# TASK
Reproduce all of the data exactly.

# EXTRACTED RECORDS
* * * * * * * * *

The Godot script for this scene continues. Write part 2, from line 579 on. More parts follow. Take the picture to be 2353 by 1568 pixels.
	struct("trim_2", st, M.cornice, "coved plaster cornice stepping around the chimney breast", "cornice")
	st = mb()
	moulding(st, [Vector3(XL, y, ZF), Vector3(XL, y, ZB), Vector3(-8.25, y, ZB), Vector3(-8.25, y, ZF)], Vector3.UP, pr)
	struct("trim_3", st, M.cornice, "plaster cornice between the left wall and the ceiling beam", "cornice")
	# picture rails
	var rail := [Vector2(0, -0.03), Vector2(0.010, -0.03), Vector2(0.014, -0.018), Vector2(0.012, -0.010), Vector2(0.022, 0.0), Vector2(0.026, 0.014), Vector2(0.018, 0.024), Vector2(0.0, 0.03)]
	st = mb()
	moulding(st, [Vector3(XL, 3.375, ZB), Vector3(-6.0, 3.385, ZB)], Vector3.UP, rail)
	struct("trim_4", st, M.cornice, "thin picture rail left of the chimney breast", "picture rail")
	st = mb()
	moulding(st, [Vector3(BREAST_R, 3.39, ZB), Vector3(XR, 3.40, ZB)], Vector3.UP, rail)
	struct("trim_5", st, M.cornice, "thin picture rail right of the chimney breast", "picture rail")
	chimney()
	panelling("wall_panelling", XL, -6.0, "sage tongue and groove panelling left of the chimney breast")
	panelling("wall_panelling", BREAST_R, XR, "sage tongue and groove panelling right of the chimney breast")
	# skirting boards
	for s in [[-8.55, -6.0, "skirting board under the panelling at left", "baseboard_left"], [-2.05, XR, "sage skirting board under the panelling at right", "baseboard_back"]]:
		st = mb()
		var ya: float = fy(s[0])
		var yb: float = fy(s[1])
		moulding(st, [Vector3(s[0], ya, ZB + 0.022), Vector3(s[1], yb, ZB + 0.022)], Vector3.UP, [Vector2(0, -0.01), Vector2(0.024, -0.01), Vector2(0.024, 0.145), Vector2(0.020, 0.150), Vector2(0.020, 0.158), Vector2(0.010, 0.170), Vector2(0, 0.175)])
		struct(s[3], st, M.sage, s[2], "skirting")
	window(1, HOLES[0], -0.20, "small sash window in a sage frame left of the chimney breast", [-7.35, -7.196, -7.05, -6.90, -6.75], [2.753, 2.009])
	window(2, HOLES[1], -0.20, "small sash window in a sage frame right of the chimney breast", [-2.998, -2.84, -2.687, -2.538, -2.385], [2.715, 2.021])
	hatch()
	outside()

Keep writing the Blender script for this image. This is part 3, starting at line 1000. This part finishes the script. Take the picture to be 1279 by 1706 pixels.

* * * * * * * * *

# EXPECTED OUTPUT
The Godot script for this scene continues. Write part 2, from line 579 on. More parts follow. Take the picture to be 2353 by 1568 pixels.
	struct("trim_2", st, M.cornice, "coved plaster cornice stepping around the chimney breast", "cornice")
	st = mb()
	moulding(st, [Vector3(XL, y, ZF), Vector3(XL, y, ZB), Vector3(-8.25, y, ZB), Vector3(-8.25, y, ZF)], Vector3.UP, pr)
	struct("trim_3", st, M.cornice, "plaster cornice between the left wall and the ceiling beam", "cornice")
	# picture rails
	var rail := [Vector2(0, -0.03), Vector2(0.010, -0.03), Vector2(0.014, -0.018), Vector2(0.012, -0.010), Vector2(0.022, 0.0), Vector2(0.026, 0.014), Vector2(0.018, 0.024), Vector2(0.0, 0.03)]
	st = mb()
	moulding(st, [Vector3(XL, 3.375, ZB), Vector3(-6.0, 3.385, ZB)], Vector3.UP, rail)
	struct("trim_4", st, M.cornice, "thin picture rail left of the chimney breast", "picture rail")
	st = mb()
	moulding(st, [Vector3(BREAST_R, 3.39, ZB), Vector3(XR, 3.40, ZB)], Vector3.UP, rail)
	struct("trim_5", st, M.cornice, "thin picture rail right of the chimney breast", "picture rail")
	chimney()
	panelling("wall_panelling", XL, -6.0, "sage tongue and groove panelling left of the chimney breast")
	panelling("wall_panelling", BREAST_R, XR, "sage tongue and groove panelling right of the chimney breast")
	# skirting boards
	for s in [[-8.55, -6.0, "skirting board under the panelling at left", "baseboard_left"], [-2.05, XR, "sage skirting board under the panelling at right", "baseboard_back"]]:
		st = mb()
		var ya: float = fy(s[0])
		var yb: float = fy(s[1])
		moulding(st, [Vector3(s[0], ya, ZB + 0.022), Vector3(s[1], yb, ZB + 0.022)], Vector3.UP, [Vector2(0, -0.01), Vector2(0.024, -0.01), Vector2(0.024, 0.145), Vector2(0.020, 0.150), Vector2(0.020, 0.158), Vector2(0.010, 0.170), Vector2(0, 0.175)])
		struct(s[3], st, M.sage, s[2], "skirting")
	window(1, HOLES[0], -0.20, "small sash window in a sage frame left of the chimney breast", [-7.35, -7.196, -7.05, -6.90, -6.75], [2.753, 2.009])
	window(2, HOLES[1], -0.20, "small sash window in a sage frame right of the chimney breast", [-2.998, -2.84, -2.687, -2.538, -2.385], [2.715, 2.021])
	hatch()
	outside()

Keep writing the Blender script for this image. This is part 3, starting at line 1000. This part finishes the script. Take the picture to be 1279 by 1706 pixels.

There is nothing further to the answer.